▶ [Requirements] Seek out every line containing the word "this", and copy each.

▶ [Dataset records]

>>

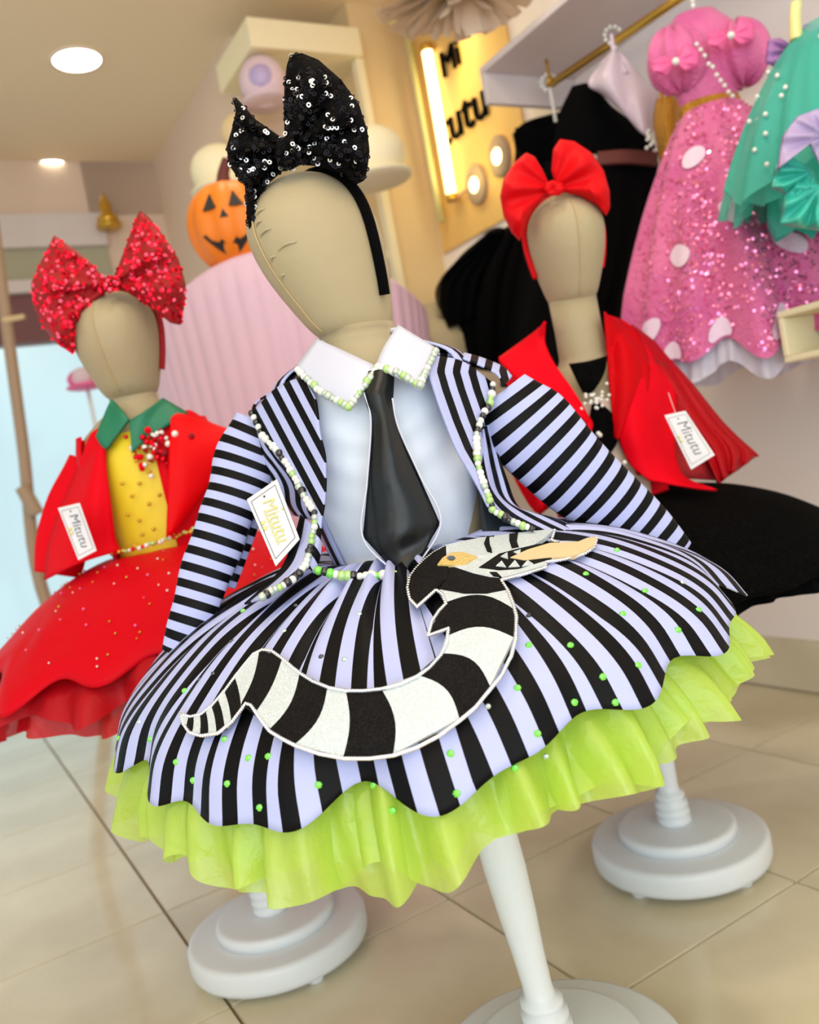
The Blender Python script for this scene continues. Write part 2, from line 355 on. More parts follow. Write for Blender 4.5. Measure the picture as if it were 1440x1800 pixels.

<<
>>

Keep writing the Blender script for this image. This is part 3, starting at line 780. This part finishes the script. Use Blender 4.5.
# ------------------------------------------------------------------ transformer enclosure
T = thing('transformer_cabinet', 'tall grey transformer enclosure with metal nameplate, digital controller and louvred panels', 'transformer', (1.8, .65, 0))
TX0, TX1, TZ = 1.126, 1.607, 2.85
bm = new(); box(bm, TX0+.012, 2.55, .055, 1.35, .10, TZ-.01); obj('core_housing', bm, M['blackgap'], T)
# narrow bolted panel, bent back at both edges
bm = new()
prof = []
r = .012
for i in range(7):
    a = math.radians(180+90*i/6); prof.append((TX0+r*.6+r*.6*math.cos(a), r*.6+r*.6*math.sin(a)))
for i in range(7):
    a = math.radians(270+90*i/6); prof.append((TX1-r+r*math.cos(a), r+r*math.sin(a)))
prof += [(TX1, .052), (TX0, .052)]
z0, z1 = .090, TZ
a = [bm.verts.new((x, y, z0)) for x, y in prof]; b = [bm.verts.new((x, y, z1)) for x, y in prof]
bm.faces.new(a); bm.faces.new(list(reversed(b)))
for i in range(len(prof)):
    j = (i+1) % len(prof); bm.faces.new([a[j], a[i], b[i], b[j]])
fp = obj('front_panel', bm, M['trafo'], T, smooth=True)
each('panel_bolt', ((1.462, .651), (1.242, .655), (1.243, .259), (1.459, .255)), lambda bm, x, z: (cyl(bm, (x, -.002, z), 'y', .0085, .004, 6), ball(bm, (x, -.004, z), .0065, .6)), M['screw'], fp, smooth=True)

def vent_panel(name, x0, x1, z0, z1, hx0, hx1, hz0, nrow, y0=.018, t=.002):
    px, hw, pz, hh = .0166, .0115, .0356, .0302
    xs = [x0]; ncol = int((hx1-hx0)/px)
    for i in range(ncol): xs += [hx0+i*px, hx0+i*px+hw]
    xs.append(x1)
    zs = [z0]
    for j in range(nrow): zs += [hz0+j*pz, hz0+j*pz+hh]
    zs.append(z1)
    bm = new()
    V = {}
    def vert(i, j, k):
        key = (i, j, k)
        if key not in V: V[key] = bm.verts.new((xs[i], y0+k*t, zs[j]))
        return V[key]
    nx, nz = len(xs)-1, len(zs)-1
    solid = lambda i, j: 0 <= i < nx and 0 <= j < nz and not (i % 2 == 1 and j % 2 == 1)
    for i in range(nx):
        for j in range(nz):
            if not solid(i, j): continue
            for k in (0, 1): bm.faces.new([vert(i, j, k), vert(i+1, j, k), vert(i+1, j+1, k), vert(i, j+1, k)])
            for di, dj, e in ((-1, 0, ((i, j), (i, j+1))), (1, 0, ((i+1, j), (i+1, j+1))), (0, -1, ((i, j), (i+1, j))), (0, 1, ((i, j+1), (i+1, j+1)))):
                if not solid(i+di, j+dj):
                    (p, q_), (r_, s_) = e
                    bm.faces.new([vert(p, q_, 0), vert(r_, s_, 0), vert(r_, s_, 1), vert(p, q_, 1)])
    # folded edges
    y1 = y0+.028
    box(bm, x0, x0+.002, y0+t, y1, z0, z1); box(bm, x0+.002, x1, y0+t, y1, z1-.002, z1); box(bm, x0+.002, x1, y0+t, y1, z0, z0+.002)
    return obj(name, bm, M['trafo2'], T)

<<

▶ [Completed task]
The Blender Python script for this scene continues. Write part 2, from line 355 on. More parts follow. Write for Blender 4.5. Measure the picture as if it were 1440x1800 pixels.
Keep writing the Blender script for this image. This is part 3, starting at line 780. This part finishes the script. Use Blender 4.5.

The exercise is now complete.